Im Zuge einer Telefonüberwachung von Jan W. stellten die Sicherheitsbehörden mehrere Anrufe von und zu einem Handy fest, das auf das brandenburgische Innenministerium angemeldet war. Nach PNN-Informationen war es das für den V-Mann Piato bereitgestellte Handy. W. am 25. August 1998 um 19.21 Uhr per SMS an Piato: „Hallo, was ist mit den Bums.“ Die Ermittler gehen davon aus, dass mit „Bums“ Waffen gemeint sind. Brisant daran ist, dass Piatos Handy zu dieser Zeit in Chemnitz geortet wurde, wo das NSU-Trio untertauchte. Dass Piato zu dieser Zeit in Chemnitz war, schließt der brandenburgische Verfassungsschutz aber aus.
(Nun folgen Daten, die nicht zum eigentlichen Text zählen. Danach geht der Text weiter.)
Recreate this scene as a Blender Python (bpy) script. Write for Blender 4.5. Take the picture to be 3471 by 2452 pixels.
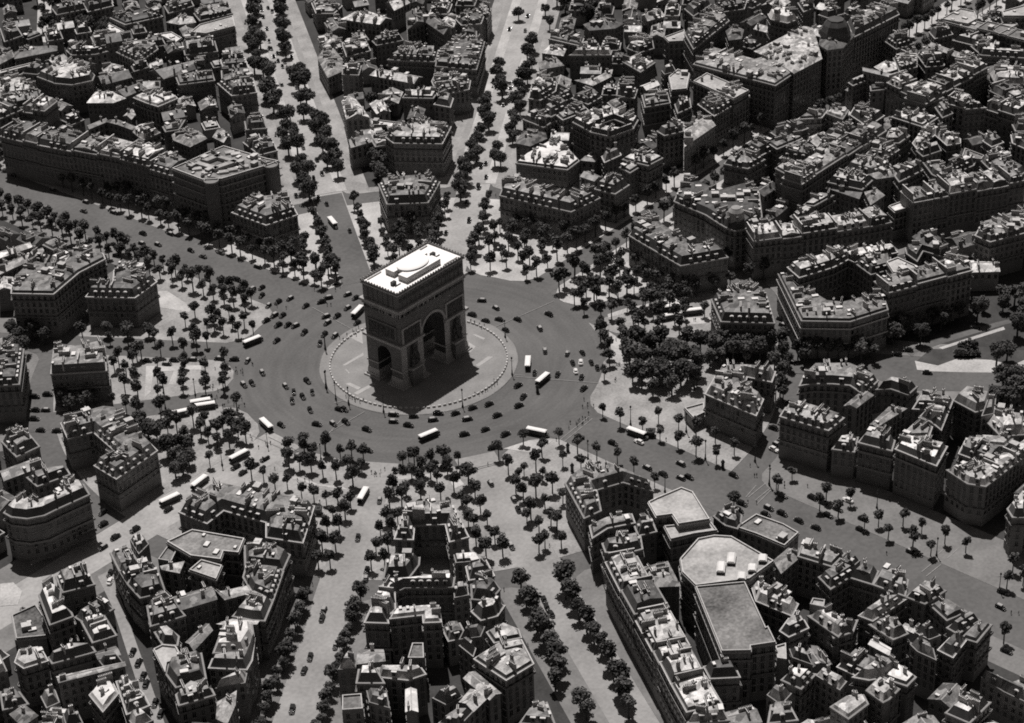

Vielmehr habe sich ein Verfassungsschützer mit Piato getroffen und ihn zurück in die Haftanstalt Brandenburg/Havel gebracht. Geprüft wird derzeit, ob es zwei Handys für Piato gab, eines etwa verloren gemeldet worden war. Im September 1998 dann wollte die Thüringer Polizei die Telefone im Umfeld von „Blood and Honor“ überwachen und forderte in Brandenburg beim Verfassungsschutz einen schriftlichen Bericht zu den Informationen an, der aber bestand auf Quellenschutz für Piato und lehnte ab. Der V-Mann berichtet dann nicht mehr über das untergetauchte Trio. Stattdessen bekam er bei Antje P. und ihrem rechten Szenevertrieb einen Job, ab Anfang 1999 ein Praktikum, dann im April einen Arbeitsvertrag. Er bewegte sich also im direkten Umfeld des NSU-Mördertrio, schwieg darüber ab. Nach PNN-Recherche war er in einem anderen groß angelegten Verfahren von Sicherheitsbehörden mehrere Bundesländer eingebunden – offenbar gegen „Blood and Honour“. Das Netzwerk wurde in Deutschland im Jahr 2000 verboten.